90 per cent of women fear cycling in UK cities

woman cyclist

Has silly season come early? Every summer, the mass media seems to focus on trivial news stories. For example, newspapers this week turned their attention to speed limits for cyclists.

Of all the logical fallacies the anti-cycling lobby might use against vulnerable road users, speeding seems a peculiar choice. Especially given 87 per cent of motorists flout 20mph speed limits.

Perhaps the media could focus a little attention on the real cause of road harm.

Only last month, bike hire company Swapfiets found that 90 per cent of women fear cycling in UK towns and cities.

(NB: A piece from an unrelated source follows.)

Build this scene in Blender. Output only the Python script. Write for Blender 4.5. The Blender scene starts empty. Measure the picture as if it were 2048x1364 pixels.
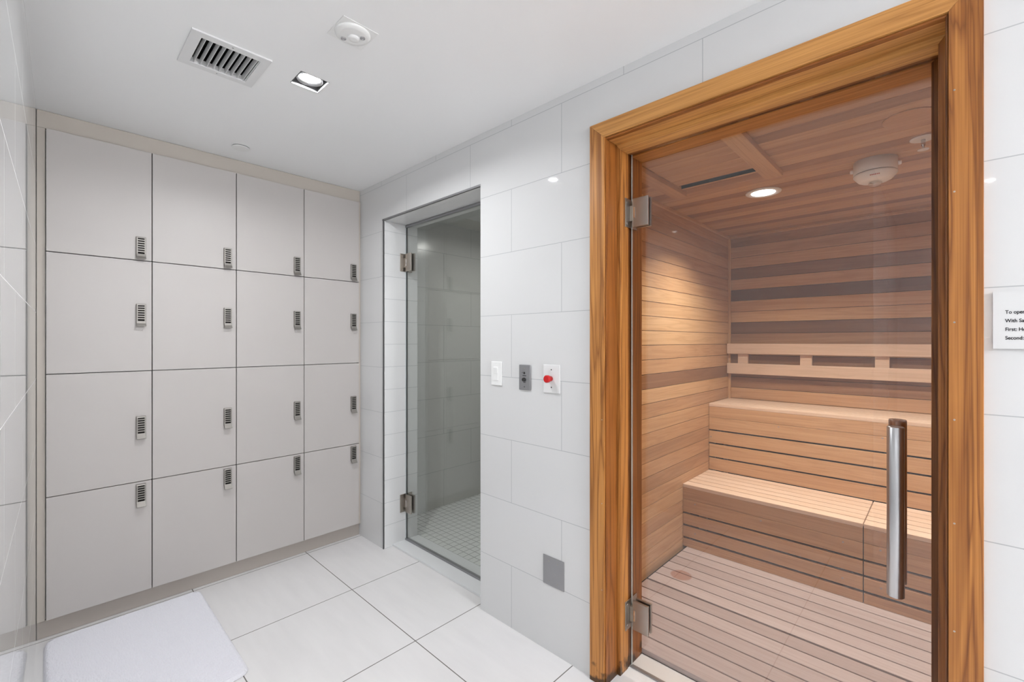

And it’s not fast moving people on bikes they’re scared of.

In a survey of over 2,000 women, 79 per cent said they fear being hit by a driver, 62 per cent are scared of road rage or harassment, and 56 per cent fear cycling at night.

woman riding e-bike

Only 5 per cent of women cycle to work compared with 20 per cent of men.

“This goes beyond the typical cycling fears and highlights women’s overarching safety concerns regarding being vulnerable on the roads and in public spaces,” Swapfiets’s Katarina Hlavata told Zag Daily.

“Clearly, these ingrained anxieties act as a major barrier preventing more women from taking up cycling.”

Our documentary about road danger reduction examines how other countries have fostered safer roads. Plot spoiler: It doesn’t involve speed limits for cyclists.

Cycling suffrage

What would American social reformer Susan B Anthony have said about the gender imbalance in cycling today, over a century after she famously remarked that the bicycle did “more to emancipate women than anything else in the world”?

It’s highly likely the famous women’s rights campaigner, who played a pivotal role in the suffrage movement, would be appalled. Bans continue to prevent women and girls from cycling in some countries. And research suggests barriers to cycling for women in the 21st century are near universal.

Dr Lauren Pearson from Monash University noted that twice as many men cycle as women. The reasons are depressingly familiar.

Cycling infrastructure suitable for all

The university’s research notes physical separation from motor traffic may support more women to cycle.

“It’s about planning for the trips that aren’t taken as well as those that are,” Dr Pearson told Government News. “Women want to make local trips and we need to make sure we’re building the infrastructure to support this, not just thinking about the people that are already riding, and having that gender lens on all design decisions.”

According to Dr Pearson, much existing cycling infrastructure has been built with men – especially male commuters – in mind; councils tend to build cycling infrastructure that doesn’t necessarily reflect women’s needs.

family on bikes at the beach

The Netherlands famously builds cycling infrastructure suitable for riders aged 8 to 80

Over 100 years ago, women learning to ride bicycles discovered freedom from the cumbersome fashions and sensibilities of the Victorian age.

To this day, women face abuse on the road for the clothes they choose to wear. Women face abuse whether its Lycra, a skirt or a simple pair of jeans.

It’s the latent potential of cycling that’s the real news story. As Bella Bathurst puts it in The Bicycle Book, the bicycle has as much to offer today as it did in the nineteenth century.

“A bicycle still offers freedom, but this time from cars and queues, from oil, from rising prices and a life inside. It gives us back the landscape and makes us part of nature again. It belongs to everyone – every age, every class, every race and religion. And, most importantly of all, it’s fun. A century on, and bicycles are still liberating us all.”

The ethical choice

The ETA was established in 1990 as an ethical provider of green, reliable travel services. Over 30 years on, we continue to offer cycle insurance , breakdown cover and mobility scooter insurance while putting concern for the environment at the heart of all we do.

The Good Shopping Guide judges us to be the UK’s most ethical provider.

ETA cycle insurance no-claims discount

 

Comments

  1. Ema

    Reply

    Thank you for highlighting this.

  2. Margaret Turner

    Reply

    I am 84 and cycle everywhere within about a 10 mile radius; also travelled some brilliant long distance routes such as the Devon Coast-to-Coast. I have cycled since I was 7 which is probably why I’m quite intrepid though well aware of the dangers; but the risks from climate and ecological breakdown are far more pressing so we all need to keep our carbon foot/wheel print to a minimum.
    Cycling out from my home in Exeter on a 5 mile journey I noticed 22 varieties of wildflower, heard blackbirds and great tits, and felt the spring sunshine on my face – half an hour of gentle joy! Recommended.